Executive Editor, News

Wall Street Beat: Nasdaq bid also a sign for IT

news
Dec 7, 20063 mins

The merging of exchanges and the broader, growing numbers of mergers and acquisitions that IT companies are involved in are part of a growing phenomenon

The Nasdaq Stock Market’s efforts to buy the London Stock Exchange PLC is another milestone in globalization, and touches the world of IT. As exchanges merge and increase the fluidity of funds globally, a new world of competitive options open.

The Nasdaq’s latest bid, launched Nov. 20, to buy the part of the LSE it doesn’t already own for £2.7 billion ($5.1 billion) is poignant in its historic and political overtones. The Nasdaq tapped technology to match buyers and sellers — starting with simple bulletin boards — and helped revolutionize trading over the last 20 years. As world class IT companies like Microsoft and Oracle went public on the Nasdaq, the exchange rode the computerization of modern life to great success.

Most exchanges have adopted some form of electronic trading, including Nasdaq archrival the New York Stock Exchange (NYSE Group Inc.) and the LSE itself. Exchanges have unique advantages and retain distinct personalities, however. Linux vendor Red Hat Inc., for example, will move from the Nasdaq to the NYSE Tuesday.

“The New York Stock Exchange has much stronger global recognition, and we’re looking for a global branding image,” said Linda Brewton, Red Hat manager of investor relations. She also noted that even though the NYSE has adopted electronic trading, trading is still done under live market specialists and that this reduces share-price volatility.

The LSE, which traces its history back some 300 years, has rejected Nasdaq’s bid, claiming it undervalues the exchange. The mercurial mayor of London, Ken Livingstone, is also on the case. Last week he asked the U.K.’s Office of Fair Trading to investigate, claiming that the acquisition would eliminate competition to U.S. markets for international company listings.

Livingstone also echoed the concerns of many Europeans, that as U.S. exchanges merge with European markets, tighter U.S. regulations would hamper Europe’s growing market competitiveness. This last issue has also caused bumps in the NYSE’s deal to merge with the Euronext NV exchange.

Nasdaq, having already bought about 29 percent of the LSE earlier this year, is appealing to shareholders. Nasdaq Chief Executive Officer Robert Greifield apparently believes the exchange needs the merger to compete.

The merging of exchanges and the broader, growing numbers of mergers and acquisitions that IT companies are involved in are part of the same phenomenon, according to according to Eric Gebaide, managing director of Innovation Advisors, a New York investment firm. “It’s a manifestation of the globalization of financial markets,” Gebaide said. “That in turn is a precursor of the globalization of technology.”

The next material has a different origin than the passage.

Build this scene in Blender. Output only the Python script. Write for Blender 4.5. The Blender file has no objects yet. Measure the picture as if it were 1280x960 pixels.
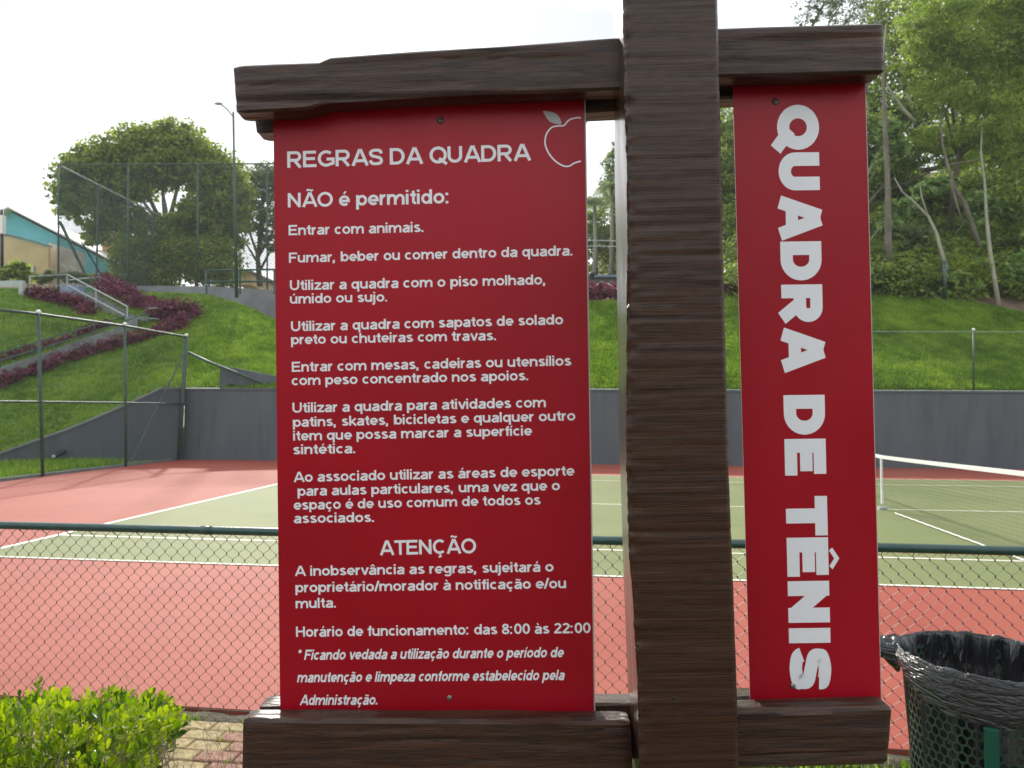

When companies in Europe and Asia enjoy the same sort of availability of capital U.S. companies have, it can lead to greater competition for U.S. companies. However, U.S. companies can also take advantage of the new era of capital. For example, U.S. companies looking to efficiently use capital now have access to alternative local financing for offshore ventures, Gebaide notes. In the new global market, companies can even go public with offshore ventures, he suggests.

The Nasdaq bid will probably play out into 2007. The offer to shareholders can be extended to 60 days, and the Nasdaq can still buy LSE shares on the open market. But no matter how it ends, the internationalization of capital markets will continue to have a profound impact.